No tengo mucha fluidez el día de hoy. Podría intentar un ejercicio para activarla… pero no se me ocurre nada. Falso, se me ocurren muchos — mal haría en decir que no, con tantas técnicas de fluidez que mis años de hacer entrenamientos en creatividad me han enseñado—pero no tengo ganas de usarlos, no hoy.
El cursor parpadea y me mira. Ya pasó más de un minuto o dos en las mismas. Yo lo miro, el me mira, cada vez más grande, más lento, más desafiante.
¿Cuánto tiempo seguido podrá un escritor quedarse mirando fijamente el cursor que titila en la pantalla?
Es una sensación bien particular, porque el cursor está ahí haciendo lo suyo, lo que siempre hace y uno lo ignora la mayoría del tiempo.
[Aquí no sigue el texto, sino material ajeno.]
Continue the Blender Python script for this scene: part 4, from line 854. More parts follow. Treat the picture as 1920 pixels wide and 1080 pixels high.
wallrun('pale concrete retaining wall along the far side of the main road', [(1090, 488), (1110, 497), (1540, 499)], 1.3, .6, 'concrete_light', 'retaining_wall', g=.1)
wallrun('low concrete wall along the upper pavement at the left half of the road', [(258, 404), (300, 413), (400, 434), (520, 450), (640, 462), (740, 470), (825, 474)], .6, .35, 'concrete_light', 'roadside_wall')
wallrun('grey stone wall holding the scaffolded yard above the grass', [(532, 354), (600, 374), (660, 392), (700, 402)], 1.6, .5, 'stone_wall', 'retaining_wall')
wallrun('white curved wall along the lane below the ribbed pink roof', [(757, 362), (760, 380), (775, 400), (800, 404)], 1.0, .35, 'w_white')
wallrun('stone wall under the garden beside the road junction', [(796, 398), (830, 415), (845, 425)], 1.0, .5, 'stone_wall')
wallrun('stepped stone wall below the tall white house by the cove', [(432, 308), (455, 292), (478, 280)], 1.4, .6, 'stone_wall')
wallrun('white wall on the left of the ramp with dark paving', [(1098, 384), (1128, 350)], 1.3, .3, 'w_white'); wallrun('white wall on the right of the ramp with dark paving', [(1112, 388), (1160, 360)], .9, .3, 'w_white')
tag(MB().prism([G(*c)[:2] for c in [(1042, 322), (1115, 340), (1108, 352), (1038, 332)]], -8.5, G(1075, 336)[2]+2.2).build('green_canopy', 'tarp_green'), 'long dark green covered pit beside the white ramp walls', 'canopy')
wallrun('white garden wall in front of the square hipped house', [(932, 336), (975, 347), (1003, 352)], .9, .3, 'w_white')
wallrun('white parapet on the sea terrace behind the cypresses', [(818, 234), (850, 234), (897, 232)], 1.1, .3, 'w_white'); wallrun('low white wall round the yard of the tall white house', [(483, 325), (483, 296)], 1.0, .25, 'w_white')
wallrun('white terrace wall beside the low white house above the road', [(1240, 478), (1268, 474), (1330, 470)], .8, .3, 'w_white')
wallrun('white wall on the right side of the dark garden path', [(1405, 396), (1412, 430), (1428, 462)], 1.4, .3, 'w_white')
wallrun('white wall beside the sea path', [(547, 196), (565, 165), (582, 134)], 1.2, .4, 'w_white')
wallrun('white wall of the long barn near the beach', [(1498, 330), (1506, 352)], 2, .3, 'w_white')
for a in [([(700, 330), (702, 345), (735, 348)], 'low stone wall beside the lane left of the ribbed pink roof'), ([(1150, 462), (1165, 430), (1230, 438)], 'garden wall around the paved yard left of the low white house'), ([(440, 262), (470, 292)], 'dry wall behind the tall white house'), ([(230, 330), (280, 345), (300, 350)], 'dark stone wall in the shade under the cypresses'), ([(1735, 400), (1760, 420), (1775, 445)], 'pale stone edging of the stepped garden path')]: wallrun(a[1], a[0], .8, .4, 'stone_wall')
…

Pero cuando uno deja de hacer lo que siempre hace uno (escribir), se fija en el cursor.
Mejor dicho: cuando uno está escribiendo de corrido (como hago yo en este momento), uno casi ni se fija en el cursor porque lo que llama la atención del ojo son las letras que van apareciendo y se convierten en palabras, frases y párrafos a la velocidad del tecleo. El cursor poco a nada de protagonismo tiene, más que el de actuar como una cortinilla que permite que cada letra salga al escenario en el orden que quien escribe determine la salida.
Pero cuando el flujo de inspiración- tecleo termina, en ese momento crucial es cuando el cursor cobra una relevancia aterradora. Casi se convierte en el dueño y señor del papel virtual ante nuestros ojos. Se agranda y se achica en un palpitar incesante que hace imposible el ignorarlo… es como un dedo índice que te golpea en el hombro intentando con insistencia decirte algo, llamar tu atención.
Y sabes perfectamente lo que te quiere decir, sabes perfectamente que no te hará una pregunta amable, o te pedirá indicaciones para encontrar una dirección; te dirá en su manera silenciosa de hablar: “estoy esperando, no me hagas perder el tiempo aquí… ¡escribe!”. Y eso en sus buenos días. En los días más secos de inspiración ese fragmento de línea, que durante la exaltación de la fase creativa es insignificante, se convierte en un gigante aplastador que pareciera expandirse por la hoja blanca y titilar cada vez más lento, diciendo de manera cada vez más enfática: “¿por cuánto más me va a hacer perder el tiempo? Ya es suficiente, ¡ríndase que usted no nació para esto! Qué ridículo ahí sentado… no va a salir nada hoy; váyase”
Una rayita digital de no más de cinco milímetros de altura y a duras penas un milímetro de espesor, se convierte en una situación dada, en un monstruo temible que puede devorar escritores a diestra y siniestra, ocupar el espacio de una hoja entera, de una mañana entera, de una semana entera, de una vida entera y anular completamente el poder de creación de quien la observa titilar, y sobre todo de quien la escucha blasfemar por falta de agilidad en la inspiración escrita.
Pero siempre hay una opción, como con todo en la vida, se puede decidir qué se escucha y que no. Todo se oye, claro, no podemos evitar oír los insultos, los reproches, las palabras mal intencionadas que nos dirigen a una distancia menor a cincuenta centímetros de nuestra cara. Pero podemos decidir no “escuchar”, no permitir que eso que oímos penetre nuestra mente y nuestro espíritu, y darle la vuelta.
Darle la vuelta como acabo de hacer en estas líneas: mi cursor titilaba, y comenzaba a decirme cosas que no son ciertas, entonces decidí en lugar de escuchar oír, oír y contar la historia de lo que estaba oyendo; y mientras contaba la historia de cómo el intentaba silenciarme y asustarme, lo iba silenciando poco a poco, lo iba relegando a su función más noble: la de ser cortinilla para mis palabras.
Cada uno de nosotros decide qué hacer con lo que llega a sus oídos, no podemos evitar que llegue, pero sí podemos transformar lo que ese contenido hace dentro de nosotros, y lo que con eso proyectamos hacia el mundo.
Hoy decidí no asustarme con mi cursor y funcionó. ¿Qué otros cursores en tu vida tienes que dejar de escuchar así los oigas todos los días?